**DATASET EXTRACT**.
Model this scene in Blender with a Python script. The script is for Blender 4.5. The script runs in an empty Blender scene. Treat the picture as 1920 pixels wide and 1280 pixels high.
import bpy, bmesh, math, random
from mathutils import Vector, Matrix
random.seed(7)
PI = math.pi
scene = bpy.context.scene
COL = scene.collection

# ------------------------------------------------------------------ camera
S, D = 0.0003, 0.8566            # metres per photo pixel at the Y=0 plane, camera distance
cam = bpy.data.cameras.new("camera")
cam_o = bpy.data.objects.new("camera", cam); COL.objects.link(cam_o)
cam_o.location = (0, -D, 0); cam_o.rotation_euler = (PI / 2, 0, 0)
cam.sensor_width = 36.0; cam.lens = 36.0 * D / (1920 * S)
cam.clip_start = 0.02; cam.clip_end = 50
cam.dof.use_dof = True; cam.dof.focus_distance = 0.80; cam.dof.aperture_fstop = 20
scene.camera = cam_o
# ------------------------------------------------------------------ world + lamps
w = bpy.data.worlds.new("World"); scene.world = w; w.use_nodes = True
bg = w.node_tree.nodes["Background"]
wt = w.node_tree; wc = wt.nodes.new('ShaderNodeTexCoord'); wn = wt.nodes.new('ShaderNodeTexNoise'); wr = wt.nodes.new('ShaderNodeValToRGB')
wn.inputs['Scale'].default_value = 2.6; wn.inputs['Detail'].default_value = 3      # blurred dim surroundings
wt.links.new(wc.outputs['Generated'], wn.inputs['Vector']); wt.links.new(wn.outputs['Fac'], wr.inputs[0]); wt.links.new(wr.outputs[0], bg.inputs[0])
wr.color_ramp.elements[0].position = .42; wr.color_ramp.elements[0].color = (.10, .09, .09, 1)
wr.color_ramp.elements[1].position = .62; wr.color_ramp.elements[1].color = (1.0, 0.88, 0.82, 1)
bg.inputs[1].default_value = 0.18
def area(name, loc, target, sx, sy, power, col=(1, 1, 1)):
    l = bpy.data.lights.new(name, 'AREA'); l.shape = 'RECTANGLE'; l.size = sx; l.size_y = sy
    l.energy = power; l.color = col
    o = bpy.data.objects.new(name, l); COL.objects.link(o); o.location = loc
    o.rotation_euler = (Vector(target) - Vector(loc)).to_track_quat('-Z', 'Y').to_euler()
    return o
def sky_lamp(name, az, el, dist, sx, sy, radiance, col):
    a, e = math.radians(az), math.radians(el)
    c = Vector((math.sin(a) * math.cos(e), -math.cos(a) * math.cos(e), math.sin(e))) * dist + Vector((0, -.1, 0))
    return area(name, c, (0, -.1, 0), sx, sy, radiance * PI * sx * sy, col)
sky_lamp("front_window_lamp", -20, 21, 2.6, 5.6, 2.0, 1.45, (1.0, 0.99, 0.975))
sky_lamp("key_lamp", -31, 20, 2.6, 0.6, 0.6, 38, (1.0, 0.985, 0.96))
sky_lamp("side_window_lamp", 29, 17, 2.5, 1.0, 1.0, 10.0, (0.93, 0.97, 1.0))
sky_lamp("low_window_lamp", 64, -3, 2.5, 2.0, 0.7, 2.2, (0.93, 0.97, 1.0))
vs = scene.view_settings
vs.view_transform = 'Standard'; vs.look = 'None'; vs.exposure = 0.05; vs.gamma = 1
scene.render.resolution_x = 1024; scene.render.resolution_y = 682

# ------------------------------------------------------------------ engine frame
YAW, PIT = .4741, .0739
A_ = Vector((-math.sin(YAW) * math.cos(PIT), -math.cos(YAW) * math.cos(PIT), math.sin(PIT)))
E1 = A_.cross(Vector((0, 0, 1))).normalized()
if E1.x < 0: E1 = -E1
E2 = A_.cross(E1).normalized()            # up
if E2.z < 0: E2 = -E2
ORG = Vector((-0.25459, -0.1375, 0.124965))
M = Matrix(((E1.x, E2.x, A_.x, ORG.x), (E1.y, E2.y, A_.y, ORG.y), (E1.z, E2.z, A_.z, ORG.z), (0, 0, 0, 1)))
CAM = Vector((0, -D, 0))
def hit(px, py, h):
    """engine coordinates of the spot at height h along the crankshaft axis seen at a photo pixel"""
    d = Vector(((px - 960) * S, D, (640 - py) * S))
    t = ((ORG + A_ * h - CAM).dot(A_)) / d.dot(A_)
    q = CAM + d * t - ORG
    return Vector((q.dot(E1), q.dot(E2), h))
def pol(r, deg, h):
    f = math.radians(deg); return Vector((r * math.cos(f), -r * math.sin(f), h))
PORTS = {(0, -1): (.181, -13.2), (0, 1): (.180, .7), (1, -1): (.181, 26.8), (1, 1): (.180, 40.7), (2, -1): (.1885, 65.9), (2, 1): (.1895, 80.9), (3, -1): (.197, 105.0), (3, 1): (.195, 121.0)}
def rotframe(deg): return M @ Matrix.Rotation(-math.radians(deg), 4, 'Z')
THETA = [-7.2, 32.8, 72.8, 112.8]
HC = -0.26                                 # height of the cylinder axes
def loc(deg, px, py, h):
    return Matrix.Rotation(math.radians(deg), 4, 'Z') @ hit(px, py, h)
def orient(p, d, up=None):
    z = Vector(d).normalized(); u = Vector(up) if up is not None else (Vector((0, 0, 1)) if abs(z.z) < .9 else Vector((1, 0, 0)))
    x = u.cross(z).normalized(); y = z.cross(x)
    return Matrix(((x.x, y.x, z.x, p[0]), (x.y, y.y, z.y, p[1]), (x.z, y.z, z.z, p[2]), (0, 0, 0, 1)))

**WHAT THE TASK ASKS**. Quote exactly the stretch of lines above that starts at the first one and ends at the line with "COL = scene.collection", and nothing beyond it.

**SOLUTION TO THIS TASK**.
Model this scene in Blender with a Python script. The script is for Blender 4.5. The script runs in an empty Blender scene. Treat the picture as 1920 pixels wide and 1280 pixels high.
import bpy, bmesh, math, random
from mathutils import Vector, Matrix
random.seed(7)
PI = math.pi
scene = bpy.context.scene
COL = scene.collection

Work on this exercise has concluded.